How to Set Up Drive Spanning in Windows
· 2 min read
Drive spanning (also known as a spanned volume) allows you to combine unallocated space from multiple physical disks into a single logical volume. This is useful when you want a single large drive letter that spans across multiple disks, without the redundancy overhead of RAID.
Warning: Make sure you have no important data on the partitions you plan to use, as creating a spanned volume will erase everything on them.
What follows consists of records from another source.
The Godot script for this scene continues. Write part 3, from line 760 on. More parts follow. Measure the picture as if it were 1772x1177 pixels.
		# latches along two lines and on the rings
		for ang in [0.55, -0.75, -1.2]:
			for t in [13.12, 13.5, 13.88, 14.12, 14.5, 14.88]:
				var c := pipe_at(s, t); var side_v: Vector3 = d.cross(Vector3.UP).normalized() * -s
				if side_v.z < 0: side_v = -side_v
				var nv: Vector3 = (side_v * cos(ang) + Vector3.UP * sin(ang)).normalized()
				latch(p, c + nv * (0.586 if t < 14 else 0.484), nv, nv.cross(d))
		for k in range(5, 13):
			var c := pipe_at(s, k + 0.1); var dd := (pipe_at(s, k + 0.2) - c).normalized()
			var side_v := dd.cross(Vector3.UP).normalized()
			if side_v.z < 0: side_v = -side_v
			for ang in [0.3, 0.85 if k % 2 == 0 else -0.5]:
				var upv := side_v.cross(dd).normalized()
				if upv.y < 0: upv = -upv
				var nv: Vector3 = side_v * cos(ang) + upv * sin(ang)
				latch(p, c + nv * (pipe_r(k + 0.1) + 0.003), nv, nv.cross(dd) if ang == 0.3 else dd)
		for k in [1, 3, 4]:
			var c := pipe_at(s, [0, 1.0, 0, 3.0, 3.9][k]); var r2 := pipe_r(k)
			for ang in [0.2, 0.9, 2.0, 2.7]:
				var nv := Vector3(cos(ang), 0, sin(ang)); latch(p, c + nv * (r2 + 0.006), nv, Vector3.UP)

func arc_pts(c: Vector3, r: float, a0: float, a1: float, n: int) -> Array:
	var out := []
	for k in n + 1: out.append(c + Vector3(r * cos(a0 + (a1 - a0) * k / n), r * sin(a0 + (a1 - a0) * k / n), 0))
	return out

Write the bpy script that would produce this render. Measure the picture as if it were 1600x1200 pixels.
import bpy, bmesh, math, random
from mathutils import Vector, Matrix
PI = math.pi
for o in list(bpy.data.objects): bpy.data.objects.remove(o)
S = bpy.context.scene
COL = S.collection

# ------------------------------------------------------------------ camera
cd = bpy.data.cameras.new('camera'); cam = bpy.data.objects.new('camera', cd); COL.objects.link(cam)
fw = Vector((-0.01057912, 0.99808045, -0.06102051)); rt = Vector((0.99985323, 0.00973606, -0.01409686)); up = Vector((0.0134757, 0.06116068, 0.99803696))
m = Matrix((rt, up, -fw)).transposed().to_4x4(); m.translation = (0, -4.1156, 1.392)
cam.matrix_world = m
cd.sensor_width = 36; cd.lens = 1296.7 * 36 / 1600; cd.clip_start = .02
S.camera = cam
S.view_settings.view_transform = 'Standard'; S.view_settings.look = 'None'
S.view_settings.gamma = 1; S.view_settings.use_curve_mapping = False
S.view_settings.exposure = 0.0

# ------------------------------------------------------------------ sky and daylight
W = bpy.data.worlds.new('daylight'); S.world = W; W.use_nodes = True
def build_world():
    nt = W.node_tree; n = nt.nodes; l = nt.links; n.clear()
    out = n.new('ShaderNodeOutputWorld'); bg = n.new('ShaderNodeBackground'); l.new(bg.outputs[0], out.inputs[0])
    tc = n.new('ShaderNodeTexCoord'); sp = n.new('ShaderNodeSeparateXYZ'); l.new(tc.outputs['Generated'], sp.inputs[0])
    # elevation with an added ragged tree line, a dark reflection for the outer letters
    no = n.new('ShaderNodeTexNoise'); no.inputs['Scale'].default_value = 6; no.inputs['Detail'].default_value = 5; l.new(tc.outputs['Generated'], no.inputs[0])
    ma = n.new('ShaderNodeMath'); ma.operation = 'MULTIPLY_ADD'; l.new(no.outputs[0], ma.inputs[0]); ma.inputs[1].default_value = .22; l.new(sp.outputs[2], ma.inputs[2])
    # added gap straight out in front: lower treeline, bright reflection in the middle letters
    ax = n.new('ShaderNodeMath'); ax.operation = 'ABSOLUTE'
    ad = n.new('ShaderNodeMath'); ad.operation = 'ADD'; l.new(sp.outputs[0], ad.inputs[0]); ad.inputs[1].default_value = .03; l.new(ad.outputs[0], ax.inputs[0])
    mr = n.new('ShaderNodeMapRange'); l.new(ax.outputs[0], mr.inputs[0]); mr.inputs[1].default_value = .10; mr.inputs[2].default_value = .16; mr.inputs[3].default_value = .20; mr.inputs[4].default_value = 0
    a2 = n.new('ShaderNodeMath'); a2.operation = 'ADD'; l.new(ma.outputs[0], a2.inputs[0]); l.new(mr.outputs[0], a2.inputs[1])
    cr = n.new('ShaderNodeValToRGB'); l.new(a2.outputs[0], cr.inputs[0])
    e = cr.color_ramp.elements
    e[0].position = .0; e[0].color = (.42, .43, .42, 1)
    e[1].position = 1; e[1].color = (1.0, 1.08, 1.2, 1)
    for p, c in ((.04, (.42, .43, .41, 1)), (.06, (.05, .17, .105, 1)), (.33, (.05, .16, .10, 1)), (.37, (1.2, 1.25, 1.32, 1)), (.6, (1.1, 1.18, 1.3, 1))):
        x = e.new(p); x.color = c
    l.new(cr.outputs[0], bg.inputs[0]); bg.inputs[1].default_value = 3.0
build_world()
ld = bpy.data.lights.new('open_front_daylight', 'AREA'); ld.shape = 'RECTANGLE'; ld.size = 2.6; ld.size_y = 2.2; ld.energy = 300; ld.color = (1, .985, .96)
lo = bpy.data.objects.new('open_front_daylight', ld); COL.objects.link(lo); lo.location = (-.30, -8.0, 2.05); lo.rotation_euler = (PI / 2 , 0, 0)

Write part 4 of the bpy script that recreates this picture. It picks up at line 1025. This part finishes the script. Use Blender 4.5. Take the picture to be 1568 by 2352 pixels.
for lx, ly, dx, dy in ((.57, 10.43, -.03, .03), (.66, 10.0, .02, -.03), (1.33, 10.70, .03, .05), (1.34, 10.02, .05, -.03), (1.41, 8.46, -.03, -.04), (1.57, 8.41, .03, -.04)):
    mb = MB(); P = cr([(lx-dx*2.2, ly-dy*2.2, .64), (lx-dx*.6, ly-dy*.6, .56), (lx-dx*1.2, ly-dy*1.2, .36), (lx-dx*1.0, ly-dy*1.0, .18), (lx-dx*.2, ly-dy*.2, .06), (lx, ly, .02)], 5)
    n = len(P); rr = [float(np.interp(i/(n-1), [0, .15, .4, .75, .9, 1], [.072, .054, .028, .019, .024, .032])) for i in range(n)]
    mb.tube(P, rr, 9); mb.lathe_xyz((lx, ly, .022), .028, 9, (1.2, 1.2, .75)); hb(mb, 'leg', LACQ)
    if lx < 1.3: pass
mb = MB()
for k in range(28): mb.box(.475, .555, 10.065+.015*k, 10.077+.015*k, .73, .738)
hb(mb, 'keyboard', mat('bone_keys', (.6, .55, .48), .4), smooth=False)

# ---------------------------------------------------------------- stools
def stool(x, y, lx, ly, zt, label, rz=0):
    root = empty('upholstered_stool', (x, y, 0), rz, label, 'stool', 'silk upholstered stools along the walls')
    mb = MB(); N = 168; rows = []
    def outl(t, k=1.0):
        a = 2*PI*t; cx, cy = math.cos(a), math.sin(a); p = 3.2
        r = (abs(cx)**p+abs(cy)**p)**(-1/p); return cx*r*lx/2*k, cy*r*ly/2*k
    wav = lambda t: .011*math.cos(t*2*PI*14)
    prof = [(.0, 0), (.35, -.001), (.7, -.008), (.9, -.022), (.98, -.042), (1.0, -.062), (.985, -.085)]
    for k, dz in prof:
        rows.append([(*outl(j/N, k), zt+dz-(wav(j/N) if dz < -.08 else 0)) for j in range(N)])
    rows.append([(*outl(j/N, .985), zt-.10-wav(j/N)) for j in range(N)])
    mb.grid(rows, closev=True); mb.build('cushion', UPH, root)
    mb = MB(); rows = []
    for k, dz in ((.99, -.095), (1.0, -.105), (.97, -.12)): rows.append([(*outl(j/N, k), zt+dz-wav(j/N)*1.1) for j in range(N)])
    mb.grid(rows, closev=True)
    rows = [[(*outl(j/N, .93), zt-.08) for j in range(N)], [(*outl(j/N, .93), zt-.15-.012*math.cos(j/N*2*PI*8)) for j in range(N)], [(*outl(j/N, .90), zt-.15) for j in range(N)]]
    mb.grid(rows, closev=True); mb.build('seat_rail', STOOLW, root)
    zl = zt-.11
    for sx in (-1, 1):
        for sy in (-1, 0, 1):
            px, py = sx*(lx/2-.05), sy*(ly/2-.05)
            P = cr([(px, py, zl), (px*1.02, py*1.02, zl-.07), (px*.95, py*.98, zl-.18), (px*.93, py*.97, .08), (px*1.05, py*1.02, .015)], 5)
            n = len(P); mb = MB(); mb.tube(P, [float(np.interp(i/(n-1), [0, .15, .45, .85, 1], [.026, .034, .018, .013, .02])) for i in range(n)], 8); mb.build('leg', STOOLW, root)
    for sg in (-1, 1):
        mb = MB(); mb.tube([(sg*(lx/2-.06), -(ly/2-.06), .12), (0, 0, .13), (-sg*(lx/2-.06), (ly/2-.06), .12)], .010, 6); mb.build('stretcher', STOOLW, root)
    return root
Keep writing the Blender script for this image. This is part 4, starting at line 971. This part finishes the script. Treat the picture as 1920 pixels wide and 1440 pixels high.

Spanned volumes do not provide any fault tolerance — if one disk in the span fails, all data on the volume is lost.
How to create a spanned volume
- Open Disk Management (right-click the Start button or search for
diskmgmt.msc). - Right-click on unallocated space on one of your disks.
- Click New Spanned Volume (or Create New Volume on older Windows versions).
- Click Next.
- Select Spanned Volume and click Next.
- Select the additional disks you want to include and click Add.
- Adjust the size settings if needed, then click Next.
- Assign a drive letter (for example, G:).
- Choose your formatting options — NTFS is recommended for most use cases.
- Click Next, then Finish.
Windows will create the spanned volume and it will appear as a single drive in File Explorer.
When to use drive spanning
- You have multiple smaller disks and want to use them as one large volume.
- You need temporary storage and do not require redundancy.
- You are combining remaining free space across disks for a non-critical purpose.
When not to use drive spanning
- For important data — use mirrored volumes (RAID 1) or a proper RAID array instead.
- In production server environments — use Windows Storage Spaces or hardware RAID for better reliability.